Count each line below that has "empty" anywhere in it. Answer with the total alone.

Scripts that build scenes:

● ● ● ● ● ● ●

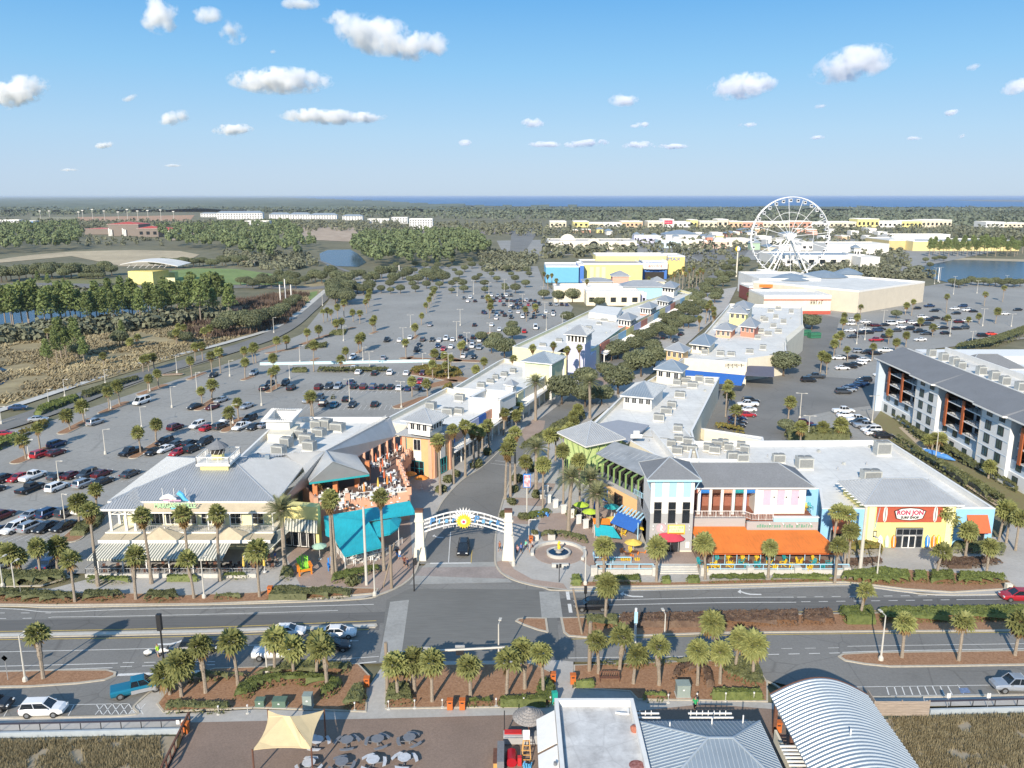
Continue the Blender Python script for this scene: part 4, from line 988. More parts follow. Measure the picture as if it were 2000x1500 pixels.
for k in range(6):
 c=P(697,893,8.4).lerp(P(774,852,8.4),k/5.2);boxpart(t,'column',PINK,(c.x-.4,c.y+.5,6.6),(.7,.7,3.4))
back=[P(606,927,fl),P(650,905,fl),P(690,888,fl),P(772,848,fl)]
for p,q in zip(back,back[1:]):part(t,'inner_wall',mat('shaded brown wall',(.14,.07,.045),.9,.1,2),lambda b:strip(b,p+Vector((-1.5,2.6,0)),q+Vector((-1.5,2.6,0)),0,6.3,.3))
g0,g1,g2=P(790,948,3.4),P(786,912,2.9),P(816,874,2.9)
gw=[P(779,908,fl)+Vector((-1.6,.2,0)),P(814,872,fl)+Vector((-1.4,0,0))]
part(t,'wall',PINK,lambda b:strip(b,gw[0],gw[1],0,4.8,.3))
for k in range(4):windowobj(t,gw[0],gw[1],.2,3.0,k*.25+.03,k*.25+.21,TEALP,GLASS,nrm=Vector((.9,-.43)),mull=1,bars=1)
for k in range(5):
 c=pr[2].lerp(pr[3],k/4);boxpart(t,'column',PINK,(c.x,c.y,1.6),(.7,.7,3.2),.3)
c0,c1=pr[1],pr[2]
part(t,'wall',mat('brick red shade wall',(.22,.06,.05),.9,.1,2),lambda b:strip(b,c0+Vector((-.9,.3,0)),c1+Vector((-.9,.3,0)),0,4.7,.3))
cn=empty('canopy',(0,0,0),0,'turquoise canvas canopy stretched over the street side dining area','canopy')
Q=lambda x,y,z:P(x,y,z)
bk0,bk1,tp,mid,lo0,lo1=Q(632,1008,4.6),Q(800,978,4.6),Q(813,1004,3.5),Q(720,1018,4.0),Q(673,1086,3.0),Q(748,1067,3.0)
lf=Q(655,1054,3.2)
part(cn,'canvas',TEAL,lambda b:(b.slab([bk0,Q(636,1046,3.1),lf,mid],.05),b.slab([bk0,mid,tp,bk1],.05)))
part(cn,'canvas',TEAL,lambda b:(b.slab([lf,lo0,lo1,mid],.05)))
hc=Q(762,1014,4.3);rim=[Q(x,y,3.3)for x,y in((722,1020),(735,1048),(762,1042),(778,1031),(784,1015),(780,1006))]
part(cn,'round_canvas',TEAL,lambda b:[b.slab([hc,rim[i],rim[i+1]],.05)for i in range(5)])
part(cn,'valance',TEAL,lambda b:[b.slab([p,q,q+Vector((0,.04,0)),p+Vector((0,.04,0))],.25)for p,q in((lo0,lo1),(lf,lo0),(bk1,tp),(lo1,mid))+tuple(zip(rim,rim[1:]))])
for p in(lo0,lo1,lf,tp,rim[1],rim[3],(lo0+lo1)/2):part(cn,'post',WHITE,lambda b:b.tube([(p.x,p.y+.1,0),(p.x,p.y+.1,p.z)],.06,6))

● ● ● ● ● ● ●

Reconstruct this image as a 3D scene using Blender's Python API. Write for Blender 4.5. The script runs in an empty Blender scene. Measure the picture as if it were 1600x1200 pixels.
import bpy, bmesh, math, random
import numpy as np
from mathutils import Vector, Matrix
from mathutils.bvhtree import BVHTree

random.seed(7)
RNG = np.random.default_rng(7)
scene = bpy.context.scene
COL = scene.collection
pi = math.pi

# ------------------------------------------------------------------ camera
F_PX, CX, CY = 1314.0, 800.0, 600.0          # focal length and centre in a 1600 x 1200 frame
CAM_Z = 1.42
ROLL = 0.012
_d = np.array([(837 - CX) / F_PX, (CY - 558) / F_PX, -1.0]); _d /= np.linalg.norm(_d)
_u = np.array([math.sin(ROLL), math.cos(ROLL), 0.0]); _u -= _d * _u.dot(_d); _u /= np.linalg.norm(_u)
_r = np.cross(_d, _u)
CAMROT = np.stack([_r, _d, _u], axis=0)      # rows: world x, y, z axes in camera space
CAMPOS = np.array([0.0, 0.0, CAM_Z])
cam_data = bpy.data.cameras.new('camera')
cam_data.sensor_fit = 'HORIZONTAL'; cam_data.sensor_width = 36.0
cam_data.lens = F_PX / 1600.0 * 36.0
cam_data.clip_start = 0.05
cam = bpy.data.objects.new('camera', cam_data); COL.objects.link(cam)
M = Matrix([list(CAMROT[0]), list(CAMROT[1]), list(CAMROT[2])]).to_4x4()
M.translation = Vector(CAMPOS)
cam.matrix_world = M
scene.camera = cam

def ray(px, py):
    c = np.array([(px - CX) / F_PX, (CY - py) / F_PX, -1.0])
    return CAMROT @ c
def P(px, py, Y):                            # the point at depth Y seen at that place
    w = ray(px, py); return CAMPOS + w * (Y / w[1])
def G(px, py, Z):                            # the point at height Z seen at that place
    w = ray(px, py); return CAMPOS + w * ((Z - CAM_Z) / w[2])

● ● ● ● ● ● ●

◆ Answer to this problem
2